Литмир - Электронная Библиотека
Содержание  
A
A

Об историко-литературном и теоретико-литературном аспектах данной работы в их связи с социальным пространством следует сказать подробнее. Исходная гипотеза: читательский бум 1960-х годов выявил кризис стратегии реализма, а читательский бум конца 1980-х — начала 1990-х, — постмодернизма. Однако уже сама формулировка проблемы рождает ряд принципиальных вопросов, так как и «реализм», и «постмодернизм», если воспользоваться терминологией Морриса Вейца, представляют собой открытые понятия16. И попытки более или менее корректной интерпретации процесса функционирования литературы с помощью этих терминов представляют собой «попытки определить то, что определить невозможно, попытки втиснуть открытое понятие в номинальную формулировку закрытого понятия» (Вейц 1998: 54). Поэтому кроме анализа текста нами будет предложена интерпретация механизма его функционирования в поле литературы и восприятия той или иной референтной группой, а сам текст будет рассматриваться как часть авторской стратегии, состоящей не только в процессе «написания и опубликования» текста, но также и в создании авторского имиджа в виде равноценной, а подчас и превалирующей составляющей17.

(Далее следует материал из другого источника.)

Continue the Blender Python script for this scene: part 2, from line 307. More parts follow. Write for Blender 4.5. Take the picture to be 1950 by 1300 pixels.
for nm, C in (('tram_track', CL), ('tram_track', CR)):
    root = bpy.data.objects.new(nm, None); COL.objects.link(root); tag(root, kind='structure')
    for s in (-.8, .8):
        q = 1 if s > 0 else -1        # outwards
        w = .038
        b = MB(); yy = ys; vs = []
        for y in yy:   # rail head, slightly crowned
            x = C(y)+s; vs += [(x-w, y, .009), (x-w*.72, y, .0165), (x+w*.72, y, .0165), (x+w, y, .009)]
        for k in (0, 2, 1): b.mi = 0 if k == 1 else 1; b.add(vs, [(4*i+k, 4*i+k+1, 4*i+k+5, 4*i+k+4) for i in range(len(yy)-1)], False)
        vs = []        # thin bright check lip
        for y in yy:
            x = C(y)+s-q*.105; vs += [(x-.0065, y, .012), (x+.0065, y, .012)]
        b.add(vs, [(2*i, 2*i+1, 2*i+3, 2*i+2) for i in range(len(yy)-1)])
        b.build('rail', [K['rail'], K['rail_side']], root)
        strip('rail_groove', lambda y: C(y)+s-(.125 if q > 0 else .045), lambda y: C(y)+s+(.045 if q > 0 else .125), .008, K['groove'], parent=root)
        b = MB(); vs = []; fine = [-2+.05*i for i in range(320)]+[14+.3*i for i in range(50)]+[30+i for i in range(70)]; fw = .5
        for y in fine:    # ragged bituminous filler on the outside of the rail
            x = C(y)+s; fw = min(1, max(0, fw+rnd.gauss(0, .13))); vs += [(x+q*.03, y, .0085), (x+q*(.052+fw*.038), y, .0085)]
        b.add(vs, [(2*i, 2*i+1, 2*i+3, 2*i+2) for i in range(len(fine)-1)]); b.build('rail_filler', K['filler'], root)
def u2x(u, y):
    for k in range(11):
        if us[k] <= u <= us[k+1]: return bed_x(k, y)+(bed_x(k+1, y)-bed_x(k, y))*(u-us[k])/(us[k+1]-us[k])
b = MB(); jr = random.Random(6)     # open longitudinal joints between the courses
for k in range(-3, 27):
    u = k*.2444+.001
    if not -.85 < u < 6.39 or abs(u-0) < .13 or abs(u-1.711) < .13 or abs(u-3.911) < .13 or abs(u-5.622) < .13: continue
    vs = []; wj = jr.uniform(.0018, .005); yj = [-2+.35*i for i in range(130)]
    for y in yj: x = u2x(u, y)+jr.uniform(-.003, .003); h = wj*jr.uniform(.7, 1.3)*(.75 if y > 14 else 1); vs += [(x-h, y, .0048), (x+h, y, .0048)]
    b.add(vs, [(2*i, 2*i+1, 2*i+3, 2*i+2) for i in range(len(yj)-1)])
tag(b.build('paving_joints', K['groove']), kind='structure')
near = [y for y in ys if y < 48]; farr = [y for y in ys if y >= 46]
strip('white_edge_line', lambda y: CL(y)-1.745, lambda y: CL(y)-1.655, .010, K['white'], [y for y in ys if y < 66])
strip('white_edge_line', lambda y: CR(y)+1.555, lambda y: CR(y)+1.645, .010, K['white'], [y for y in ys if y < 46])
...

Точно так же, говоря о русской литературе советского периода, мы будем рассматривать различные авторские стратегии, особенности и закономерности литературного процесса в рамках письменного проекта революции18, запущенного в постреволюционной России для эстетической организации общества. А то, что обычно понимается под «социалистическим реализмом»19, будет обозначено как стратегия утопического реализм20.

Причины появления, этапы формирования и характерные особенности этого проекта, превратившего русскую литературу 1930-1950-х годов в своеобразный заповедник реализма, исследуются в первой главе «Антропологический эксперимент, утопический реализм и инфантильная литература как грани письменного проекта революции». Эта глава важна попытками ответить на ряд вопросов, сама постановка которых может быть идентифицирована как намеренно дискуссионная. Что представляет из себя реальность, утверждавшаяся письменным проектом сталинского периода, при условии, что сама граница между реальным и нереальным, искусством и жизнью была намеренно стерта21? Возможно ли предложить корректные критерии актуальности как конкретного произведения, так и национальной культуры на том или ином этапе ее развития? Как соотносится роль национальной культуры с синхронными процессами культуры мировой? В чем причина разного отношения власти к разным художественным стратегиям сталинского периода, каким дифференциям подчиняется процесс выбора стратегий и как соотносятся эстетические и социальные особенности той или иной стратегии?

Вслед за Бартом, предложившим рассматривать литературу по двум ведомствам — «истории, в той мере, в какой литература является институцией» и «психологии, в той мере, в какой литература является творчеством» (Барт 1989: 211–212), и в отличие от него, актуальность литературного проекта мы рассматриваем в пространстве двух измерений: 1) непосредственно литературной функции и 2) психо-исторической координаты22, фиксирующей или не фиксирующей принципиально новые психо-исторические черты человека письменного (то есть одновременно объекта и субъекта письменной культуры)23. Использование этого критерия актуальности позволяет увидеть процессы дифференциации различных этапов становления письменного проекта революции, конкретных практик и способов перераспределения и присвоения власти.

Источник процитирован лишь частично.